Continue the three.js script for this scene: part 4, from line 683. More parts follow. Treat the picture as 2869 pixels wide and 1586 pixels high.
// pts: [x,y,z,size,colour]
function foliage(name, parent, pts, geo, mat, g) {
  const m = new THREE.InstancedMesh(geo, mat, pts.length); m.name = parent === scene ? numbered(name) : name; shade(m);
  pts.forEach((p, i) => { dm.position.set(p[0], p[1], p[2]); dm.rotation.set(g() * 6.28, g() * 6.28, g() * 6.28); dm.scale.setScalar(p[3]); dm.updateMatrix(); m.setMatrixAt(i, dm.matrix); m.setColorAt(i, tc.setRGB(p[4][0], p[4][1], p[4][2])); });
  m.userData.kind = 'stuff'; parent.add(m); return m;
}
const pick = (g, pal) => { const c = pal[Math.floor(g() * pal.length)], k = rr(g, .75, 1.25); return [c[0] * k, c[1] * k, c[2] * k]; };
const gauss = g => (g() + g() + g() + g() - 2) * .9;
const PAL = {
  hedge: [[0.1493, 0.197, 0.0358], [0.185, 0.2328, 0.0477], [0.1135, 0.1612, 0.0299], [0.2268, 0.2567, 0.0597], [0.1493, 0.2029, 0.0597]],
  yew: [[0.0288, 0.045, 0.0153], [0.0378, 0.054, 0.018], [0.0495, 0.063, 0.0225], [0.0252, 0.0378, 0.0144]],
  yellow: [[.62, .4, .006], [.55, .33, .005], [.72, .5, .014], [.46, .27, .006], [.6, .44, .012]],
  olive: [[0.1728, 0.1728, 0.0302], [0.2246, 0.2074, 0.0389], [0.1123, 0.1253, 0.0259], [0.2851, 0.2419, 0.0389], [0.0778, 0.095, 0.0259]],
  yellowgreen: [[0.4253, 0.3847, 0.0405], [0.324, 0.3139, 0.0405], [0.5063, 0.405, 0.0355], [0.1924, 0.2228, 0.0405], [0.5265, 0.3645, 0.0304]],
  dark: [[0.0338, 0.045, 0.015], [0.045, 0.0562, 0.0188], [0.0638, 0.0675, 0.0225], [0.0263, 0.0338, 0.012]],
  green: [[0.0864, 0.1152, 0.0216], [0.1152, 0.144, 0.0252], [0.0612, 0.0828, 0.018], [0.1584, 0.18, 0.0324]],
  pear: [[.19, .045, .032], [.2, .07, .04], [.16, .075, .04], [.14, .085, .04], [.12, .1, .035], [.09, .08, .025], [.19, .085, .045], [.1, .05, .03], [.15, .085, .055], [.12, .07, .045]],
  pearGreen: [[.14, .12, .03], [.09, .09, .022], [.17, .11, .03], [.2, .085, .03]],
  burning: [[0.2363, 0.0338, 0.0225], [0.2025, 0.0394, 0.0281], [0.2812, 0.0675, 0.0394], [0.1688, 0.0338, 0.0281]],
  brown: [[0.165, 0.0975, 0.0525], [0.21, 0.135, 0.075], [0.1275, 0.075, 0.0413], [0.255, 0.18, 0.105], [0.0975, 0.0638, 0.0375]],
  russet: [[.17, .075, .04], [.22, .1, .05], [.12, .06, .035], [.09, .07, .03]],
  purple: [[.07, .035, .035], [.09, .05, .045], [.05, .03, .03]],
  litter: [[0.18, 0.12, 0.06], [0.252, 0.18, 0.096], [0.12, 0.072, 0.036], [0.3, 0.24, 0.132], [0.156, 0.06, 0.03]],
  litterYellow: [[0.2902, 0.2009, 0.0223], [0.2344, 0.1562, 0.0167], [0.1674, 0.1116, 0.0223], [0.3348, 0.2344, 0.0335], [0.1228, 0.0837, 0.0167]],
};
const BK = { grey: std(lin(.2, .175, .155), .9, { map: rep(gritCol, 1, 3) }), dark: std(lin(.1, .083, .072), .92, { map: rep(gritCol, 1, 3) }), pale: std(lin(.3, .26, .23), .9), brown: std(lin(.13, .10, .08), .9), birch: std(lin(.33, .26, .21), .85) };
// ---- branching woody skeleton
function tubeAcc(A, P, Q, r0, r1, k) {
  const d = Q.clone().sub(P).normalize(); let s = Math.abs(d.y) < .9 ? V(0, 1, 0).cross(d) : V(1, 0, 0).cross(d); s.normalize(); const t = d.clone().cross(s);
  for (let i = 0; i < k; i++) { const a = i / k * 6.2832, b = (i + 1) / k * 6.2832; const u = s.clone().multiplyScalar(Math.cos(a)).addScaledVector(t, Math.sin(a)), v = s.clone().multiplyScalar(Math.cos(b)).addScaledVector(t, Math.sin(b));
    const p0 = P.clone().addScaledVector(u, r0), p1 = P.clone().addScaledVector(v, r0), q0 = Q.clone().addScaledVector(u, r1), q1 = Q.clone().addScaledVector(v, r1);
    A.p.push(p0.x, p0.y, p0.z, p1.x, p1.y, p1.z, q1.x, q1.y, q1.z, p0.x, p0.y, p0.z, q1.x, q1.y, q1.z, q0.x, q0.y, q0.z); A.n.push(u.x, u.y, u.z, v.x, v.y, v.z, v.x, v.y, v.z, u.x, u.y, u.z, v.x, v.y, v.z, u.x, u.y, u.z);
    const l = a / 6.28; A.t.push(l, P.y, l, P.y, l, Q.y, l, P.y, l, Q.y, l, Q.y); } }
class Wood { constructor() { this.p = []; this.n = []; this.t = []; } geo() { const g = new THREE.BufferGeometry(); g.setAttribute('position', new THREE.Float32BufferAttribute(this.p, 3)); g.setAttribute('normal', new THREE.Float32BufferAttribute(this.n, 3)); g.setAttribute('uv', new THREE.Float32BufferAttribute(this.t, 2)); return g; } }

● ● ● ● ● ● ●

GIVEN EXERCISE:
Quote each line above in full, word for word.

RESULT FOR THIS TASK:
Continue the three.js script for this scene: part 4, from line 683. More parts follow. Treat the picture as 2869 pixels wide and 1586 pixels high.
// pts: [x,y,z,size,colour]
function foliage(name, parent, pts, geo, mat, g) {
  const m = new THREE.InstancedMesh(geo, mat, pts.length); m.name = parent === scene ? numbered(name) : name; shade(m);
  pts.forEach((p, i) => { dm.position.set(p[0], p[1], p[2]); dm.rotation.set(g() * 6.28, g() * 6.28, g() * 6.28); dm.scale.setScalar(p[3]); dm.updateMatrix(); m.setMatrixAt(i, dm.matrix); m.setColorAt(i, tc.setRGB(p[4][0], p[4][1], p[4][2])); });
  m.userData.kind = 'stuff'; parent.add(m); return m;
}
const pick = (g, pal) => { const c = pal[Math.floor(g() * pal.length)], k = rr(g, .75, 1.25); return [c[0] * k, c[1] * k, c[2] * k]; };
const gauss = g => (g() + g() + g() + g() - 2) * .9;
const PAL = {
  hedge: [[0.1493, 0.197, 0.0358], [0.185, 0.2328, 0.0477], [0.1135, 0.1612, 0.0299], [0.2268, 0.2567, 0.0597], [0.1493, 0.2029, 0.0597]],
  yew: [[0.0288, 0.045, 0.0153], [0.0378, 0.054, 0.018], [0.0495, 0.063, 0.0225], [0.0252, 0.0378, 0.0144]],
  yellow: [[.62, .4, .006], [.55, .33, .005], [.72, .5, .014], [.46, .27, .006], [.6, .44, .012]],
  olive: [[0.1728, 0.1728, 0.0302], [0.2246, 0.2074, 0.0389], [0.1123, 0.1253, 0.0259], [0.2851, 0.2419, 0.0389], [0.0778, 0.095, 0.0259]],
  yellowgreen: [[0.4253, 0.3847, 0.0405], [0.324, 0.3139, 0.0405], [0.5063, 0.405, 0.0355], [0.1924, 0.2228, 0.0405], [0.5265, 0.3645, 0.0304]],
  dark: [[0.0338, 0.045, 0.015], [0.045, 0.0562, 0.0188], [0.0638, 0.0675, 0.0225], [0.0263, 0.0338, 0.012]],
  green: [[0.0864, 0.1152, 0.0216], [0.1152, 0.144, 0.0252], [0.0612, 0.0828, 0.018], [0.1584, 0.18, 0.0324]],
  pear: [[.19, .045, .032], [.2, .07, .04], [.16, .075, .04], [.14, .085, .04], [.12, .1, .035], [.09, .08, .025], [.19, .085, .045], [.1, .05, .03], [.15, .085, .055], [.12, .07, .045]],
  pearGreen: [[.14, .12, .03], [.09, .09, .022], [.17, .11, .03], [.2, .085, .03]],
  burning: [[0.2363, 0.0338, 0.0225], [0.2025, 0.0394, 0.0281], [0.2812, 0.0675, 0.0394], [0.1688, 0.0338, 0.0281]],
  brown: [[0.165, 0.0975, 0.0525], [0.21, 0.135, 0.075], [0.1275, 0.075, 0.0413], [0.255, 0.18, 0.105], [0.0975, 0.0638, 0.0375]],
  russet: [[.17, .075, .04], [.22, .1, .05], [.12, .06, .035], [.09, .07, .03]],
  purple: [[.07, .035, .035], [.09, .05, .045], [.05, .03, .03]],
  litter: [[0.18, 0.12, 0.06], [0.252, 0.18, 0.096], [0.12, 0.072, 0.036], [0.3, 0.24, 0.132], [0.156, 0.06, 0.03]],
  litterYellow: [[0.2902, 0.2009, 0.0223], [0.2344, 0.1562, 0.0167], [0.1674, 0.1116, 0.0223], [0.3348, 0.2344, 0.0335], [0.1228, 0.0837, 0.0167]],
};
const BK = { grey: std(lin(.2, .175, .155), .9, { map: rep(gritCol, 1, 3) }), dark: std(lin(.1, .083, .072), .92, { map: rep(gritCol, 1, 3) }), pale: std(lin(.3, .26, .23), .9), brown: std(lin(.13, .10, .08), .9), birch: std(lin(.33, .26, .21), .85) };
// ---- branching woody skeleton
function tubeAcc(A, P, Q, r0, r1, k) {
  const d = Q.clone().sub(P).normalize(); let s = Math.abs(d.y) < .9 ? V(0, 1, 0).cross(d) : V(1, 0, 0).cross(d); s.normalize(); const t = d.clone().cross(s);
  for (let i = 0; i < k; i++) { const a = i / k * 6.2832, b = (i + 1) / k * 6.2832; const u = s.clone().multiplyScalar(Math.cos(a)).addScaledVector(t, Math.sin(a)), v = s.clone().multiplyScalar(Math.cos(b)).addScaledVector(t, Math.sin(b));
    const p0 = P.clone().addScaledVector(u, r0), p1 = P.clone().addScaledVector(v, r0), q0 = Q.clone().addScaledVector(u, r1), q1 = Q.clone().addScaledVector(v, r1);
    A.p.push(p0.x, p0.y, p0.z, p1.x, p1.y, p1.z, q1.x, q1.y, q1.z, p0.x, p0.y, p0.z, q1.x, q1.y, q1.z, q0.x, q0.y, q0.z); A.n.push(u.x, u.y, u.z, v.x, v.y, v.z, v.x, v.y, v.z, u.x, u.y, u.z, v.x, v.y, v.z, u.x, u.y, u.z);
    const l = a / 6.28; A.t.push(l, P.y, l, P.y, l, Q.y, l, P.y, l, Q.y, l, Q.y); } }
class Wood { constructor() { this.p = []; this.n = []; this.t = []; } geo() { const g = new THREE.BufferGeometry(); g.setAttribute('position', new THREE.Float32BufferAttribute(this.p, 3)); g.setAttribute('normal', new THREE.Float32BufferAttribute(this.n, 3)); g.setAttribute('uv', new THREE.Float32BufferAttribute(this.t, 2)); return g; } }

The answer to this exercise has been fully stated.